First of all, this thread is about two weeks old. But since I got dinged with an alert due to your two posts, I guess I can try to rehash one of my points that I was trying to make that I'd have thought would be uncontroversial. But from your two responses, it seems that either it ain't uncontroversial or perhaps that I didn't, or am not, making my point clear enough. Let me try again.
In one of my earlier posts, I had said this:
When new modern technology is incorporated into LE's/Call-center's procedures, new types of errors shouldn't be introduced. If and/or when those new types of errors are discovered, then they ought to be removed or at least marked so that the people involved -- such as LE and dispatchers and the call centers -- will be aware of those potential new, and unexpected, types of errors.
Now these new types of errors cannot be laid down either totally or partially at the feet of the homeowner. These types of errors are totally the responsibility of those parties involved with that new system -- they can divvy it up among themselves. These parties can include the software company that provided that new modern technology, those who were responsible for writing the specs for that technology, those who were responsible for testing that technology, etc.
I don't know who dropped the ball, but the ball was dropped somewhere among those parties. What I do know is that the homeowner had nothing to do with anything that was involved with these types of new errors that were introduced by that new technology.

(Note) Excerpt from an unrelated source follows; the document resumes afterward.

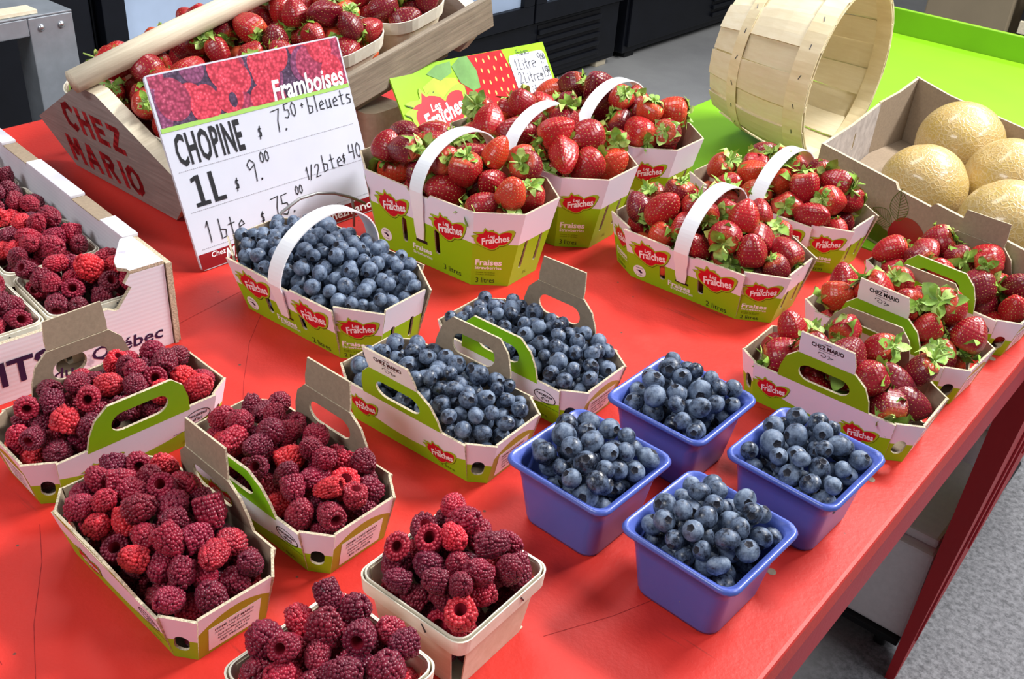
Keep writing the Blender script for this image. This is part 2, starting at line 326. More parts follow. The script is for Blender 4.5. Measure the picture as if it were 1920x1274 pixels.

Now, these new errors cannot be excused as:
"Well, **** happens" sort of situation.
as one of you put it in your posts.
There are some types of errors that can be put down to "s*** happens", such as when the address is mistyped or miswritten or misunderstood somewhere down the line. We've all run into them, where numbers are mixed up, where "street" instead of "boulevard" is used, etc. Those are the types of errors that are, er, "normal", when LE or anyone has to get somewhere.
These "normal" errors cause a permutation of the correct address. But the type of error that occurred in the incident under discussion does not fall into one of those types. That is, it is not a permutation of a correct address.
The error that occurred is uniquely due to the new technology combined with the new (buggy?) software. It is an artificial type of error. That is, it is not something that a reasonable person would be expected to accept as being an understandable error. This type of error is completely foreign, completely unnatural, and is an error due to inadequate specifications and/or design and/or testing.
Let me try using an analogy:
As bank customers, we try to do online banking, and often, we'd get some weird error message or weird behavior that doesn't make any sense to us, yet, to those software programmers who wrote the code it does. I sorta remember trying to do a little transfer or something within my bank account, and everything was going normal until the point where my account looked unexpectedly empty and I got a weird error message.
That was a shock to me. I went and scrambled around trying to reach customer service, for I was thinking that someone had hacked into my account and had emptied it while I was there online. Well, to make the story short, the problem was that the bank was doing one of its financially balancing of accounts or something during the middle of the night, and so, it wasn't displaying the values of my accounts.
Now the behavior of what was being displayed made sense to the software designers and to those in customer support because they knew what was happening from knowing the internals of the software or by having been told. But I didn't know, and their software behavior and their error messages didn't make sense to me as a typical customer. (Something better that they could've done: They could have easily frozen the online screens I was seeing and displayed a message saying that the bank was updating the accounts and for me to please wait a few minutes.)
I'm seeing this be somewhat parallel to the problem we're having:
You, meaning the LE and the dispatch center and others that are involve on that side of the fence, are like the banking people. You've been conditioned to accept the errors that are introduced by the new technology -- and many of you have stopped questioning the reasonableness of those weird new errors.
Me, like the older adult crowd, having lived normal lives, know that it is reasonable to run into errors that involve permutations of correct addresses. We expect that to happen now and then. Those types of errors are unfortunate, but they do happen. We put those errors down to
"Well, **** happens" sort of situation. But that uniquely new type of error -- getting a cell-tower address which somehow got introduced into the system as a residential address -- is not one of those
"Well, **** happens" type of error.
ASIDE: I've worked on many new technology systems, and I've debugged them at low levels and at high system levels. I've seen too many "features" pass through into newly released software. And I've seen this phenomenon of where the implementers/programmers think the system behavior and messages is fine but where the end-user is confused by that behavior and those messages.